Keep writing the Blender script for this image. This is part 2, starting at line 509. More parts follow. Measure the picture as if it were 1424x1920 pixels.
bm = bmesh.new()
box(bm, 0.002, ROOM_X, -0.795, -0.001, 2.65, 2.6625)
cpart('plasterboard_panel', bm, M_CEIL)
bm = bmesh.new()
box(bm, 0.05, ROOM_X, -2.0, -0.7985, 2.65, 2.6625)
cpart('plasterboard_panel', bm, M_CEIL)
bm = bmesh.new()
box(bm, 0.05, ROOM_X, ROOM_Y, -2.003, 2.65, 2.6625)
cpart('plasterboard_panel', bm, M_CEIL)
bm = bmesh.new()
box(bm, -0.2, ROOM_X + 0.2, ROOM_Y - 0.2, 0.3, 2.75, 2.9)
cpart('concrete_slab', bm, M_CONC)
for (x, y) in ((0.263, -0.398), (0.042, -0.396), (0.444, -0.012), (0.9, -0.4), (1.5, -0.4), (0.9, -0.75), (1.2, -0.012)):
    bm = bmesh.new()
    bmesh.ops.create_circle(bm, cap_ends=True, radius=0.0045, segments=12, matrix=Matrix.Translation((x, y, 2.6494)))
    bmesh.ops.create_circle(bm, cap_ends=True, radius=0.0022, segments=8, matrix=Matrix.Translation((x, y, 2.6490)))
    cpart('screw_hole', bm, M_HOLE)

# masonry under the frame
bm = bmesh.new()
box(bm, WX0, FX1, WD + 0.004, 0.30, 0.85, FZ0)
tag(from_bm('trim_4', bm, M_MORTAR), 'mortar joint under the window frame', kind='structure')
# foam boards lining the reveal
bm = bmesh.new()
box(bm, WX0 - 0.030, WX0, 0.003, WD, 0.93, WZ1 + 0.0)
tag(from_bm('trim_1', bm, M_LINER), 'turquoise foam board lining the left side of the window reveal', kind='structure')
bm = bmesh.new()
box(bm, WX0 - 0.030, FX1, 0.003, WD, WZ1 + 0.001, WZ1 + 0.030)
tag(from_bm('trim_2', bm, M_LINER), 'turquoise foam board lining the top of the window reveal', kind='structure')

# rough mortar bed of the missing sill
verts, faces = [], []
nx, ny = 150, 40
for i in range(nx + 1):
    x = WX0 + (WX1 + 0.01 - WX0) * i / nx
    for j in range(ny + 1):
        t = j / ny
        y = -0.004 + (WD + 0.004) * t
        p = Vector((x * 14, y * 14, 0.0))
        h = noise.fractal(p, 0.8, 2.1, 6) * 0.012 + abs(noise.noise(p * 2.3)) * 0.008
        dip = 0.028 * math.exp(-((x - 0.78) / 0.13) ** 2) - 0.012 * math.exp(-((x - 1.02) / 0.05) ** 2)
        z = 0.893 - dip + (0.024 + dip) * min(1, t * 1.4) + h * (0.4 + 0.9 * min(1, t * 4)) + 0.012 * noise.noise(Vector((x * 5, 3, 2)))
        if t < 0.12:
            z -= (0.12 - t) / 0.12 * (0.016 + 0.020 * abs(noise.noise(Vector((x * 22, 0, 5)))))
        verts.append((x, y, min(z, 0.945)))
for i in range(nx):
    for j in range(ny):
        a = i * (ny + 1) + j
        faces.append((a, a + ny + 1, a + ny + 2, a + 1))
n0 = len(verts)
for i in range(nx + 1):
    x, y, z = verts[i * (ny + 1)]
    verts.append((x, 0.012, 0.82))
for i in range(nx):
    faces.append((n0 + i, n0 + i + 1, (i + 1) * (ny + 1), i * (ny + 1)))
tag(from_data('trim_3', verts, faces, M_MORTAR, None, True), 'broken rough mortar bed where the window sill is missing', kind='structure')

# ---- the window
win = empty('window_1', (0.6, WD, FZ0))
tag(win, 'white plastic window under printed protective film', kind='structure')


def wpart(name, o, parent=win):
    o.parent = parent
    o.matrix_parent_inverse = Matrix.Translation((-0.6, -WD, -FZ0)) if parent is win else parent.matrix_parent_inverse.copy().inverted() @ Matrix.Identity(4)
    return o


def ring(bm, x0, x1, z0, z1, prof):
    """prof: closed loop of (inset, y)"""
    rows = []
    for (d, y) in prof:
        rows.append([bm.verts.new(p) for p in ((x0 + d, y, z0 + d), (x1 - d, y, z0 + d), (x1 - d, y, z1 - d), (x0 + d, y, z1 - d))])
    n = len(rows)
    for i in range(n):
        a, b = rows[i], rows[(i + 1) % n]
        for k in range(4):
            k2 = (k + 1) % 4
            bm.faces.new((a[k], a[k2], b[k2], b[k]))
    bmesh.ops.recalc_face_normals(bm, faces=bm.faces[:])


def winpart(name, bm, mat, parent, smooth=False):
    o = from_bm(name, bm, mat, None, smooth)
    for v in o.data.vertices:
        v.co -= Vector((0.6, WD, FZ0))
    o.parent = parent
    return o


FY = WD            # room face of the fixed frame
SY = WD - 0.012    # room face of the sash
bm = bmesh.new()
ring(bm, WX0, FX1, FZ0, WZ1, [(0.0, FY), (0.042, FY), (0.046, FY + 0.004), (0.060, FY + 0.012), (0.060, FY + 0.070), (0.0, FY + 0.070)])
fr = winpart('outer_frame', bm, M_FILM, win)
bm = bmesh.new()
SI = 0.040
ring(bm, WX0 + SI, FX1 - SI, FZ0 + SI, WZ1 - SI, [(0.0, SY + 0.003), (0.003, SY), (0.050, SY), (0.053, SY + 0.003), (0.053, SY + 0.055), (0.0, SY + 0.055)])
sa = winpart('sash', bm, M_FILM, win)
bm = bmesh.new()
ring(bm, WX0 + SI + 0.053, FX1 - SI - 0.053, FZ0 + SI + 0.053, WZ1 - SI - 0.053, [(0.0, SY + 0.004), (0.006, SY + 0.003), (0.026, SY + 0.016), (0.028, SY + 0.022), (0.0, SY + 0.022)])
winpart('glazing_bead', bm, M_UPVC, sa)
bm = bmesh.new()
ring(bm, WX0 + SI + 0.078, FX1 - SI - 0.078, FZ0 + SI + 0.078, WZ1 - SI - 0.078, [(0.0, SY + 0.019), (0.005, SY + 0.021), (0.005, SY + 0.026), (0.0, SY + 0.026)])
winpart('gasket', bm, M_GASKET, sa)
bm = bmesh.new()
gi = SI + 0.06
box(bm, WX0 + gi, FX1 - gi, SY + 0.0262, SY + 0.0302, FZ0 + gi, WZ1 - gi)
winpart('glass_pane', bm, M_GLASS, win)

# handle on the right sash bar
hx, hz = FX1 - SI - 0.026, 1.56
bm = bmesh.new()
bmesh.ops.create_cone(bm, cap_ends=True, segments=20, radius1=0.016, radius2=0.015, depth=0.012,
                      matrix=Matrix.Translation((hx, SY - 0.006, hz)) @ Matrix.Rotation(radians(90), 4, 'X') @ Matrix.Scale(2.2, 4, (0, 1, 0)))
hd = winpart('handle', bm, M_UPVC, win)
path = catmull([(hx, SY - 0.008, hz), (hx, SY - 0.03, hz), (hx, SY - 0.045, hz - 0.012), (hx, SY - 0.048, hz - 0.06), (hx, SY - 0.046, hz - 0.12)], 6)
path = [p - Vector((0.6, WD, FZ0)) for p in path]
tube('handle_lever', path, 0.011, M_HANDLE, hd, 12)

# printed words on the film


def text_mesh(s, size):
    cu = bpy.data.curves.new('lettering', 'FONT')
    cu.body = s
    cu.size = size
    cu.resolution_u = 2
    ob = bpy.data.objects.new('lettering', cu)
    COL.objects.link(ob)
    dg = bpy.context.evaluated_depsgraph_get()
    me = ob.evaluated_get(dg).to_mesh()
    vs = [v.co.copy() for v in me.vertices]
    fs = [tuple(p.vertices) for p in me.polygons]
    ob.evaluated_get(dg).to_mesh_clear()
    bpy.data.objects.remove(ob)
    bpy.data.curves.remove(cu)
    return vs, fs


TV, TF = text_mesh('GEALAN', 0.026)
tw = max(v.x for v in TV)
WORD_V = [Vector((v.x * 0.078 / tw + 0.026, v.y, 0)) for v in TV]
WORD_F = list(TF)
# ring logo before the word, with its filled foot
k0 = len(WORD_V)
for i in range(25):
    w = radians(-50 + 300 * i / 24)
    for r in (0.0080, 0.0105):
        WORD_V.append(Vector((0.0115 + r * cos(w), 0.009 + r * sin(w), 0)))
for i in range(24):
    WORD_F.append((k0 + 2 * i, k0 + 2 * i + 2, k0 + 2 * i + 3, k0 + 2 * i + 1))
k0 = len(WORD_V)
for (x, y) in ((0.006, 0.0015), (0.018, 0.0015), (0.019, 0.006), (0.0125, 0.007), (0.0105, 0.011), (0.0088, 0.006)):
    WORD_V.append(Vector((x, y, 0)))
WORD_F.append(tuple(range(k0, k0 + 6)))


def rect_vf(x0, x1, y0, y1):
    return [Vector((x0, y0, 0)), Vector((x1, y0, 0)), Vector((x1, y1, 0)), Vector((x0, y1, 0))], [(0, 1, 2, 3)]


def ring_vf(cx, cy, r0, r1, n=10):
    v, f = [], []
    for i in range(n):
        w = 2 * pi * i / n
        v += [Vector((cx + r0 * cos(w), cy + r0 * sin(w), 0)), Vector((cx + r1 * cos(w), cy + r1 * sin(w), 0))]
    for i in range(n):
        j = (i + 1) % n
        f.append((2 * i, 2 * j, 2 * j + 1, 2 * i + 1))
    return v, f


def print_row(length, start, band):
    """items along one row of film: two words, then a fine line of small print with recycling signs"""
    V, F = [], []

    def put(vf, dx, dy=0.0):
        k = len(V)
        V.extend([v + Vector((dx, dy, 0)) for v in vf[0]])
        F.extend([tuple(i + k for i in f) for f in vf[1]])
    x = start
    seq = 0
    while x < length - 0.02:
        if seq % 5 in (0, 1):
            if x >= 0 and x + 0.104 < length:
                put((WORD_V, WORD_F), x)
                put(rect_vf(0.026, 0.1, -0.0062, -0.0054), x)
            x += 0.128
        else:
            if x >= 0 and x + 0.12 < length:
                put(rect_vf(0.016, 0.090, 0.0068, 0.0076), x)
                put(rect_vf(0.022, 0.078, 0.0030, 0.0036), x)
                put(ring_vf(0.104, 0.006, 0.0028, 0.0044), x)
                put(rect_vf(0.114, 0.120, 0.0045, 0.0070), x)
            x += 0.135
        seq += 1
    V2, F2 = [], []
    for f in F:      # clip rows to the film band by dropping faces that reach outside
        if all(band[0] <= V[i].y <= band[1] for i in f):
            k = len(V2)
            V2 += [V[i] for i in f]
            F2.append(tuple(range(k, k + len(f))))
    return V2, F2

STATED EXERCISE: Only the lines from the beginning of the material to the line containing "cpart('screw_hole', bm, M_HOLE)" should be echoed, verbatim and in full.

WRITTEN RESPONSE:
Keep writing the Blender script for this image. This is part 2, starting at line 509. More parts follow. Measure the picture as if it were 1424x1920 pixels.
bm = bmesh.new()
box(bm, 0.002, ROOM_X, -0.795, -0.001, 2.65, 2.6625)
cpart('plasterboard_panel', bm, M_CEIL)
bm = bmesh.new()
box(bm, 0.05, ROOM_X, -2.0, -0.7985, 2.65, 2.6625)
cpart('plasterboard_panel', bm, M_CEIL)
bm = bmesh.new()
box(bm, 0.05, ROOM_X, ROOM_Y, -2.003, 2.65, 2.6625)
cpart('plasterboard_panel', bm, M_CEIL)
bm = bmesh.new()
box(bm, -0.2, ROOM_X + 0.2, ROOM_Y - 0.2, 0.3, 2.75, 2.9)
cpart('concrete_slab', bm, M_CONC)
for (x, y) in ((0.263, -0.398), (0.042, -0.396), (0.444, -0.012), (0.9, -0.4), (1.5, -0.4), (0.9, -0.75), (1.2, -0.012)):
    bm = bmesh.new()
    bmesh.ops.create_circle(bm, cap_ends=True, radius=0.0045, segments=12, matrix=Matrix.Translation((x, y, 2.6494)))
    bmesh.ops.create_circle(bm, cap_ends=True, radius=0.0022, segments=8, matrix=Matrix.Translation((x, y, 2.6490)))
    cpart('screw_hole', bm, M_HOLE)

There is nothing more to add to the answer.